Qualcuno temeva che l’arrivo di Buffett fosse il primo passo verso la trasformazione della cooperativa in una società per azioni.
Invece abbiamo proprio trovato una formula che conferma convintamente l’impresa cooperativa, i suoi riferimenti storici e identitari, e nello stesso tempo riconosce l’importanza del capitale, senza il quale non potremmo crescere nel mercato. Vorremmo essere giudicati sulla capacità di gestione della nostra impresa: questo conta più dei modelli.
Ma che cosa significa, oggi, essere una cooperativa?
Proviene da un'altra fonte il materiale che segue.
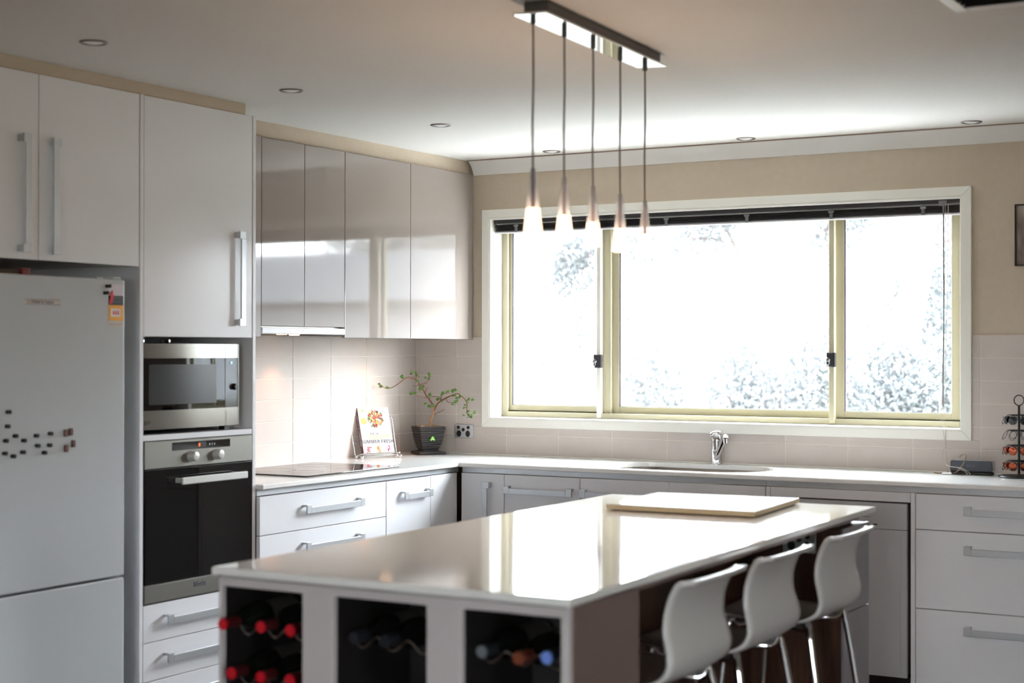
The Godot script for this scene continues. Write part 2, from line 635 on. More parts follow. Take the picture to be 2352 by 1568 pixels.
func kitchen_window() -> void:
	O = Vector3.ZERO
	var ox0 := 0.418; var ox1 := 2.937; var oy0 := 1.044; var oy1 := 2.168
	var ix0 := 0.46; var ix1 := 2.895; var iy0 := 1.086; var iy1 := 2.126
	var t := setting("trim_4", Vector3.ZERO, "white mitred architrave round the window")
	var quads := [[V(ox0, oy1, 0), V(ox1, oy1, 0), V(ix1, iy1, 0), V(ix0, iy1, 0)], [V(ox0, oy0, 0), V(ox1, oy0, 0), V(ix1, iy0, 0), V(ix0, iy0, 0)], [V(ox0, oy0, 0), V(ox0, oy1, 0), V(ix0, iy1, 0), V(ix0, iy0, 0)], [V(ox1, oy0, 0), V(ox1, oy1, 0), V(ix1, iy1, 0), V(ix1, iy0, 0)]]
	for q in quads:
		var st := start()
		var ctr := Vector3.ZERO
		var flat := PackedVector2Array()
		for p in q:
			ctr += p * 0.25
			flat.append(Vector2(p.x, p.y))
		var fr := []; var bk := []
		for s in inset(flat, 0.0007):
			fr.append(V(s.x, s.y, 0.02))
		for s in flat:
			bk.append(V(s.x, s.y, 0.0))
		ctr.z = 0.01
		face(st, fr, ctr)
		for i in 4:
			var j := (i + 1) % 4
			face(st, [bk[i], bk[j], fr[j], fr[i]], ctr)
		obj("architrave", st, M.trim, t)
	# the reveal boards, from the trim to the aluminium frame
	var st2 := start()
	bx(st2, 0.458, 0.468, 1.086, 2.126, -0.13, 0.017, 0.001)
	bx(st2, 2.887, 2.897, 1.086, 2.126, -0.13, 0.017, 0.001)
	bx(st2, 0.468, 2.887, 2.116, 2.126, -0.13, 0.017, 0.001)
	obj("reveal", st2, M.trim, t)
	obj("sill_board", one_box(0.468, 2.887, 1.084, 1.0945, -0.13, 0.018, 0.002), M.trim, t)
	var w := setting("window_1", Vector3.ZERO, "three-pane sliding kitchen window with a cream aluminium frame")
	# outer frame
	st2 = start()
	bx(st2, 0.468, 0.500, 1.0945, 2.116, -0.20, -0.105)
	bx(st2, 2.855, 2.887, 1.0945, 2.116, -0.20, -0.105)
	bx(st2, 0.500, 2.855, 1.0945, 1.122, -0.20, -0.100)
	bx(st2, 0.500, 2.855, 2.085, 2.116, -0.20, -0.105)
	bx(st2, 0.500, 2.855, 1.122, 1.132, -0.20, -0.150)
	obj("frame", st2, M.cream, w)
	# left sash
	sash(w, 0.500, 1.060, 0.516, 1.017, -0.125)
	# fixed centre light
	sash(w, 1.085, 2.262, 1.128, 2.235, -0.150)
	# right sash
	sash(w, 2.268, 2.855, 2.311, 2.812, -0.125)
	# mullions
	st2 = start()
	bx(st2, 1.030, 1.052, 1.100, 2.085, -0.118, -0.090)
	obj("mullion", st2, M.trim, w)
	obj("mullion", one_box(1.052, 1.092, 1.122, 2.085, -0.150, -0.128), M.cream, w)
	obj("mullion", one_box(2.250, 2.276, 1.100, 2.085, -0.118, -0.085), M.cream, w)
	# locks with their keys
	for lk in [[1.024, 1.386, -0.090], [2.246, 1.398, -0.085]]:
		var lx: float = lk[0]; var ly: float = lk[1]; var lz: float = lk[2]
		var lo := obj("lock", one_box(lx, lx + 0.042, ly - 0.034, ly + 0.034, lz, lz + 0.026, 0.003), M.charcoal, w)
		st2 = start()
		lathe(st2, [Vector2(0.0, 0.0), Vector2(0.007, 0.0), Vector2(0.007, 0.006), Vector2(0.0, 0.006)], at(V(lx + 0.016, ly - 0.002, lz + 0.026), Basis(Vector3.RIGHT, PI / 2)), 14)
		obox(st2, at(V(lx + 0.012, ly + 0.002, lz + 0.041), Basis(Vector3.FORWARD, 0.5)), V(0.012, 0.018, 0.003))
		var ring := []
		for k in 14:
			ring.append(V(lx + 0.013 + 0.008 * cos(TAU * k / 14), ly - 0.014 + 0.009 * sin(TAU * k / 14), lz + 0.042))
		tube(st2, ring, 0.0012, 5, true)
		tube(st2, [V(lx + 0.013, ly - 0.022, lz + 0.042), V(lx + 0.016, ly - 0.045, lz + 0.041), V(lx + 0.02, ly - 0.06, lz + 0.04)], [0.003, 0.0022, 0.0012], 6)
		obj("key", st2, M.chrome, lo)
	# the raised venetian blind under the head of the opening
	var b := thing("venetian_blind", "dark grey venetian blind raised to the top of the kitchen window", "blind", V(1.66, 2.05, -0.04))
	obj("headrail", one_box(0.472, 2.884, 2.096, 2.116, -0.068, -0.014, 0.002), M.charcoal, b)
	for k in 14:
		obj("slat", one_box(0.474 + 0.002 * (k % 3), 2.878 - 0.002 * ((k * 2) % 3), 2.0585 + k * 0.0024, 2.0600 + k * 0.0024, -0.060 + 0.001 * (k % 2), -0.022 + 0.0015 * ((k * 3) % 4), 0.0004), M.charcoal, b)
	obj("bottom_rail", one_box(0.474, 2.872, 2.047, 2.057, -0.062, -0.022, 0.003), M.blind_rail, b)
	for x in [0.601, 1.448, 1.868, 2.284, 2.713]:
		var stc := start()
		bx(stc, x - 0.008, x + 0.008, 2.050, 2.092, -0.0205, -0.0185, 0.0005)
		bx(stc, x - 0.014, x + 0.014, 2.078, 2.088, -0.0186, -0.0160, 0.0005)
		obj("ladder_clip", stc, M.blind_clip, b)
	st2 = start()
	bx(st2, 2.786, 2.822, 2.088, 2.112, -0.0141, -0.008, 0.001)
	tube(st2, [V(2.808, 2.10, -0.006), V(2.810, 1.60, -0.004), V(2.806, 1.19, -0.004)], 0.0035, 8)
	obj("wand", st2, M.blind_clip, b)
	for s in [0.0, 0.012]:
		var cst := start()
		tube(cst, smooth_path([V(2.818 + s, 2.095, -0.006), V(2.812 + s, 1.6, -0.003), V(2.800 + s, 1.19, 0.0), V(2.812 + s, 1.10, 0.024), V(2.826, 1.02, 0.027), V(2.812 + s * 1.5, 0.985, 0.034), V(2.822 + s, 0.955, 0.045), V(2.86, 0.938, 0.118), V(2.912 + s, 0.930, 0.128), V(2.948 + s, 0.908, 0.130), V(2.938 + s, 0.9025, 0.132)], 5), 0.0012, 5)
		obj("cord", cst, M.cord, b)

func sash(w: Node, x0, x1, px0, px1, z) -> void:
	var st := start()
	bx(st, x0, px0, 1.128, 2.085, z - 0.03, z)
	bx(st, px1, x1, 1.128, 2.085, z - 0.03, z)
	bx(st, px0, px1, 1.128, 1.156, z - 0.03, z)
	bx(st, px0, px1, 2.057, 2.085, z - 0.03, z)
	var s := obj("sash", st, M.cream, w)
	st = start()
	bx(st, px0, px0 + 0.007, 1.156, 2.057, z - 0.012, z - 0.004, 0)
	bx(st, px0 + 0.007, px1, 1.156, 1.1585, z - 0.012, z - 0.004, 0)
	obj("gasket", st, M.bead, s)
	obj("pane", one_box(px0, px1, 1.156, 2.057, z - 0.020, z - 0.015, 0), M.glass, s)

func outside() -> void:
	O = Vector3.ZERO
	var g := obj("ground_outside", one_box(-40, 40, -0.6, -0.4, -45, -0.25, 0), M.grass)
	g.set_meta("kind", "structure")
	g.set_meta("label", "pale grass outside the window")
	g = obj("added_bounce_paving", one_box(-6, 12, -0.42, -0.385, -2.9, -0.26, 0), M.paving)  # unseen strip added to bounce light up to the ceiling
	g.set_meta("kind", "structure")
	g.set_meta("label", "pale paving added outside the window wall to bounce light onto the ceiling")
	# eucalypts beyond the glass, burnt out by the exposure
	gum(V(-2.3, -0.4, -11.0), [V(0, 0, 0), V(0.05, 1.4, 0), V(-0.05, 2.8, 0.1), V(0.1, 4.2, 0.2)], [0.17, 0.13, 0.11, 0.06], "upright pale gum tree seen through the middle window pane", [V(-0.9, 3.2, 0.2), V(0.7, 3.6, 0.0), V(-1.3, 3.9, -0.5)], 5000)
	gum(V(-0.6, -0.4, -10.0), [V(0, 0, 0), V(0.2, 1.5, 0), V(0.62, 3.4, 0.1), V(0.9, 4.6, 0.2)], [0.2, 0.17, 0.14, 0.08], "thick leaning gum tree seen through the right window pane", [V(1.3, 3.2, 0.2), V(0.0, 3.7, -0.2), V(-0.6, 3.1, 0.2), V(1.9, 2.4, 0.0)], 6000)
	gum(V(-5.6, -0.4, -13.0), [V(0, 0, 0), V(-0.1, 1.6, 0), V(0.3, 3.2, 0.1), V(0.2, 4.5, 0.2)], [0.13, 0.1, 0.08, 0.05], "slender gum tree farthest left beyond the window", [V(0.9, 3.4, 0.2), V(-0.7, 3.0, -0.2)], 5000)
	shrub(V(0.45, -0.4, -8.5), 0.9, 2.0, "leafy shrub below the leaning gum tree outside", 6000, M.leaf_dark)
	shrub(V(-1.5, -0.4, -9.5), 1.1, 2.2, "leafy shrub beside the upright gum tree outside", 6000)
	shrub(V(-3.6, -0.4, -12.0), 1.4, 2.4, "leafy shrub left of the upright gum tree outside", 6000)
	shrub(V(-6.8, -0.4, -14.0), 2.0, 3.4, "broad shrub at the far left of the view outside", 9000)
	shrub(V(-3.0, -0.4, -16.0), 2.6, 4.2, "tall bushy shrub behind the upright gum tree outside", 12000)
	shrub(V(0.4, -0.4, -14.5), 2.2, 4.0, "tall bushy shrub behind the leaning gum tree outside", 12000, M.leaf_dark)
	blocker_tree(V(9.5, -0.4, -22.5), 7.6, "dense tree added to block light, behind the left end of the mirrored shed outside")
	blocker_tree(V(14.5, -0.4, -22.5), 8.2, "dense tree added to block light, behind the middle of the mirrored shed outside")
	blocker_tree(V(21.5, -0.4, -17.0), 7.8, "dense tree added to block light, behind the right end of the mirrored shed outside")
	blocker_tree(V(4.5, -0.4, -18.0), 6.2, "dense tree added to block light outside, between the leaning gum and the shed")
	# the neighbour's shed that the glossy wall cabinets mirror
	var s := thing("garden_shed", "pale garden shed outside, seen only mirrored in the glossy cabinets", "shed", V(13.5, -0.4, -15.0))
	var wl := start()
	bx(wl, 9.0, 18.0, -0.4, 2.3, -19.0, -15.0)
	obj("wall", wl, M.shed, s)
	var rf := start()
	var a := [V(8.7, 2.25, -14.6), V(18.3, 2.25, -14.6), V(18.3, 3.25, -17.0), V(8.7, 3.25, -17.0)]
	var bk := [V(8.7, 2.25, -19.4), V(18.3, 2.25, -19.4), V(18.3, 3.25, -17.0), V(8.7, 3.25, -17.0)]
	for q in [a, bk]:
		var pts := []
		for p in q:
			pts.append(p - O)
		face(rf, pts, V(0, 0, -2))
	face(rf, [a[0] - O, a[3] - O, bk[0] - O], V(0, 2, -2))
	face(rf, [a[1] - O, a[2] - O, bk[1] - O], V(0, 2, -2))
	face(rf, [a[0] - O, a[1] - O, bk[1] - O, bk[0] - O], V(0, 9, -2))
	obj("roof", rf, M.shed_roof, s)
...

Significa prima di tutto sentire la responsabilità sociale come dovere, non come semplice possibilità. Nello svolgere la nostra attività ci devono guidare la costruzione della fiducia nei confronti di soci e azionisti e la massima trasparenza nei confronti del mercato. Redistribuzione non solo di utili quindi, ma anche di identità. È questo il senso della nostra impresa e della sua Fondazione che abbiamo creato nel 2006: ridistribuire ancora melio sui territori le opportunità. Ed è quello che continueremo a fare.